The district court concluded Martineau lacked standing by adopting the magistrate’s recommendation that “the bankruptcy trustee alone had exclusive standing to pursue this action at the time [Martineau] filed her complaint.” This was so, the magistrate judge reasoned, because when Martineau filed for bankruptcy in June of 2015, her potential claims became assets that belonged to the bankruptcy estate. Although those claims later were abandoned by the bankruptcy trustee and reverted to Martineau, that did not happen until 2017, well after Martineau filed this action, and courts “have an obligation to assure [themselves] . . . [of] Article III standing at the outset of the litigation.”

The problem with this analysis is that it conflates Article III standing with the distinct issue of whether Martineau or her bankruptcy trustee was the “real party in interest,” legally entitled to pursue these claims. There is no question in this case that Martineau’s allegations satisfy the Article III requirements for standing.

Instead, the question in this case—on which the magistrate judge and district court did focus—is whether Martineau was legally entitled to pursue these tort claims on her own behalf, or whether the claims belonged solely to her estate. That question implicates not Article III standing doctrine, but rather the “real-party-in-interest” requirement. Because the district court miscategorized this question as one of constitutional standing, it improperly limited its focus to whether Martineau had the right to sue at the time of filing. And this was a critical error, because events that transpired after the date of Martineau’s filing made Martineau, and not the bankruptcy trustee, the real party in interest under Rule 17, legally entitled to pursue her tort claims on her own behalf.

Accordingly, we reverse the district court’s determination that Martineau lacked standing to pursue her tort claims against the defendants.

Judicial estoppel

We turn now to the district court’s alternative holding: that judicial estoppel bars Martineau from proceeding on her claims.

Typically, judicial estoppel is reserved for cases where the party to be estopped—here, Martineau—has taken a later position that is “clearly inconsistent” with her earlier one; has persuaded a court to adopt the earlier position, creating a perception that “either the first or the second court was misled” and would “derive an unfair advantage or impose an unfair detriment on the opposing party if not estopped.” Finally, there is the longstanding principle that judicial estoppel applies only when “the party who is alleged to be estopped intentionally misled the court to gain unfair advantage,” and not when “a party’s prior position was based on inadvertence or mistake.”

Martineau argues her initial failure to list her legal claims against the defendants in her bankruptcy filings—at a time when she had done nothing to pursue those claims, believing them to be barred by her settlement agreement—was a matter of “inadvertence or mistake.” The district court found to the contrary, according to Martineau, only by relying on a presumption of bad faith that this court never has endorsed.
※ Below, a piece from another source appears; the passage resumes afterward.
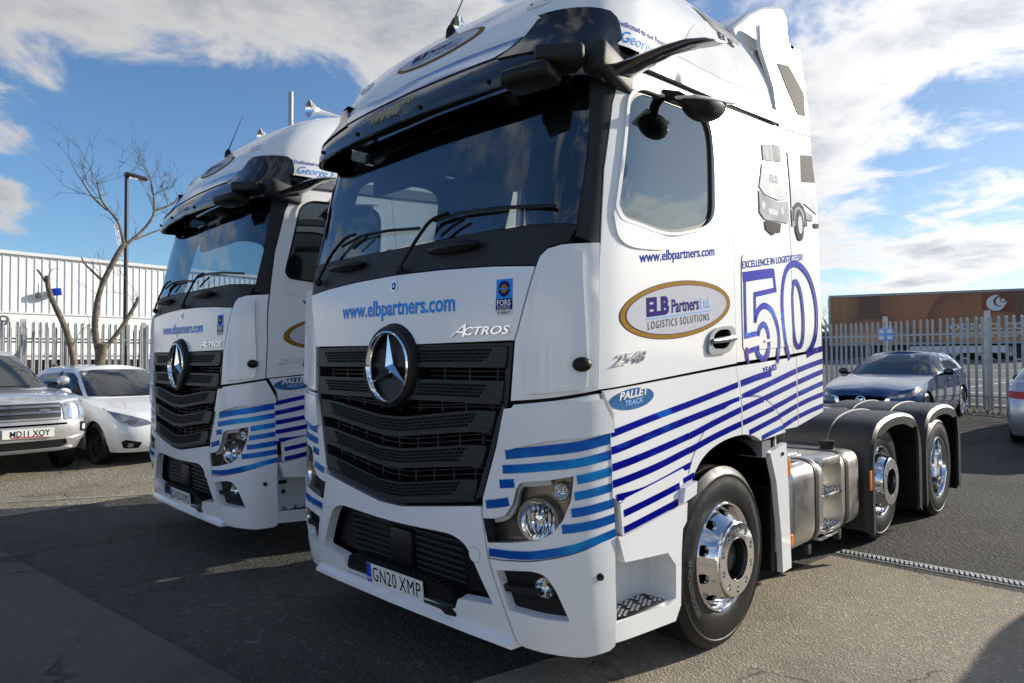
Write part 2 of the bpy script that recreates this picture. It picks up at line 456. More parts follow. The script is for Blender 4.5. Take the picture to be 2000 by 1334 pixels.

We agree, and find that the district court improperly applied a presumption of bad faith that is at odds with our case law and with the very nature of judicial estoppel.

Vacated and remanded.

Martineau v. Wier (Lawyers Weekly No. 001-158-19, 23 pp.) (Pamela Harris, J.) Case No. 18-2294. Aug. 12, 2019. From D.S.C. (Margaret B. Seymour, J.) Matthew James Greer for Appellant, Bess J. DuRant for Appellees.